=== What you have to do ===
Keep only the lines that hold the string "this", filtering out the rest of the entries below.

=== Data supplied ===

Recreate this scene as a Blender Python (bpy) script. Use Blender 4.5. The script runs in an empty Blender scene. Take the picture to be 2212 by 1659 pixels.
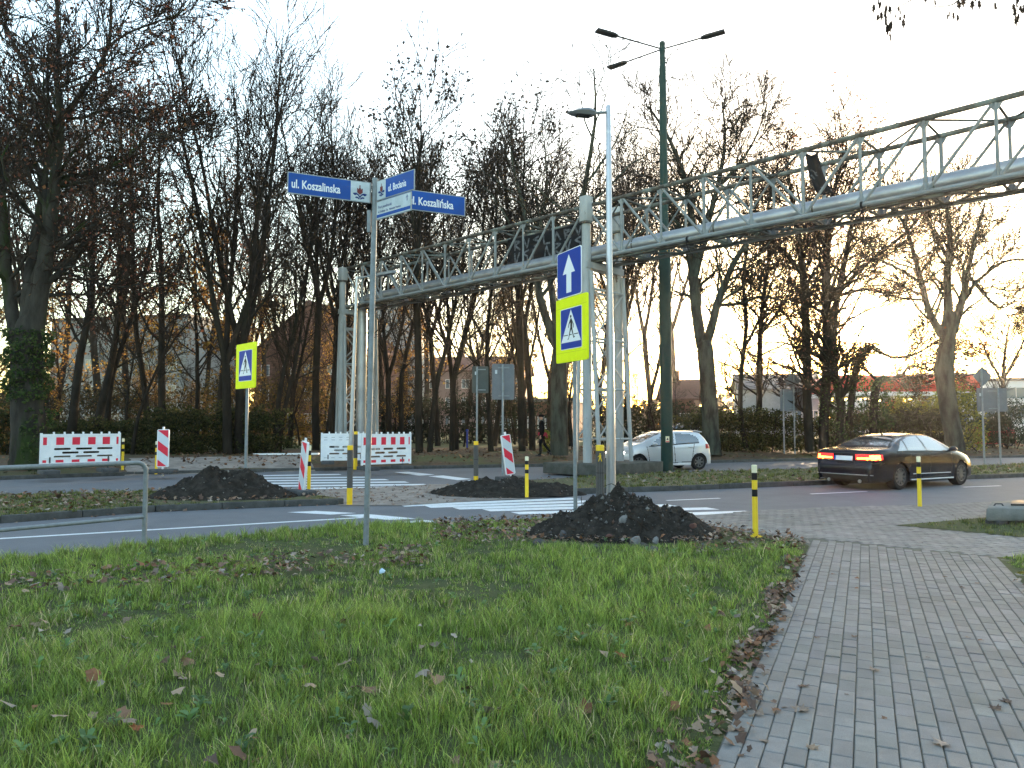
import bpy, bmesh, math, random
import numpy as np
from mathutils import Vector, Matrix, noise
from mathutils.geometry import tessellate_polygon
rnd = random.Random(7)
R = math.radians
C = bpy.context.scene.collection
scene = bpy.context.scene

# ---------------------------------------------------------------- camera, world, sun, exposure
FPX, PW, PH = 1597.0, 2212.0, 1659.0      # focal length and picture size in working pixels
PITCH = math.atan(87.5 / FPX)
CAMZ = 1.7
cam = bpy.data.cameras.new('camera')
cam.sensor_width = 36.0
cam.lens = 36.0 * FPX / PW
cam.clip_start = 0.05
cam.clip_end = 3000
camo = bpy.data.objects.new('camera', cam)
C.objects.link(camo)
camo.location = (0, 0, CAMZ)
camo.rotation_euler = (math.pi / 2 + PITCH, 0, 0)
scene.camera = camo

SUN_AZ, SUN_EL = R(25.8), R(4.2)           # azimuth clockwise from +Y
w = bpy.data.worlds.new("World")
scene.world = w
w.use_nodes = True
nt = w.node_tree
bg = nt.nodes['Background']
sky = nt.nodes.new('ShaderNodeTexSky')
sky.sky_type = 'NISHITA'
sky.sun_disc = False
sky.sun_elevation = SUN_EL
sky.sun_rotation = SUN_AZ
sky.air_density = 1.0
sky.dust_density = 0.9
sky.ozone_density = 0.95
nt.links.new(sky.outputs[0], bg.inputs[0])
bg.inputs[1].default_value = 0.15
sun = bpy.data.lights.new('sun', 'SUN')
sun.energy = 2.0
sun.angle = R(0.5)
sun.color = (1.0, 0.72, 0.45)
suno = bpy.data.objects.new('sun', sun)
C.objects.link(suno)
sd = Vector((math.sin(SUN_AZ) * math.cos(SUN_EL), math.cos(SUN_AZ) * math.cos(SUN_EL), math.sin(SUN_EL)))
suno.rotation_euler = sd.to_track_quat('Z', 'Y').to_euler()
suno.location = sd * 200
scene.view_settings.view_transform = 'Standard'
scene.view_settings.look = 'None'
scene.view_settings.exposure = 3.3
scene.view_settings.gamma = 1.0
scene.cycles.max_bounces = 6
scene.cycles.transparent_max_bounces = 8
scene.cycles.use_denoising = True

# ---------------------------------------------------------------- measuring: from the photo's pixels to places on the ground
_cp, _sp = math.cos(PITCH), math.sin(PITCH)
def ray(u, v):
    x = (u - PW / 2) / FPX; y = -(v - PH / 2) / FPX
    return Vector((x, _cp - y * _sp, _sp + y * _cp))
def G(u, v, z=0.0):
    r = ray(u, v); t = (z - CAMZ) / r.z
    return Vector((r.x * t, r.y * t, z))
def H(u, v, Y):
    r = ray(u, v); t = Y / r.y
    return Vector((r.x * t, Y, CAMZ + r.z * t))
def zat(v, Y): return H(PW / 2, v, Y).z
def XatY(u, v, Y): return H(u, v, Y).x

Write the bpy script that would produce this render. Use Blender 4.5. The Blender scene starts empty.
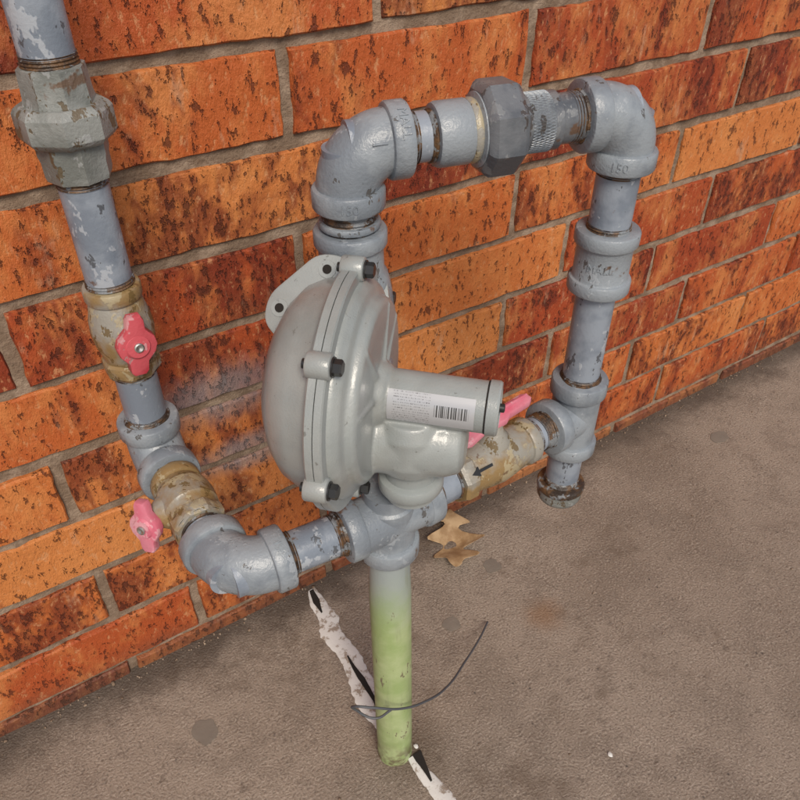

=== Answer for the task ===
Recreate this scene as a Blender Python (bpy) script. Use Blender 4.5. The script runs in an empty Blender scene. Take the picture to be 2212 by 1659 pixels.
Write the bpy script that would produce this render. Use Blender 4.5. The Blender scene starts empty.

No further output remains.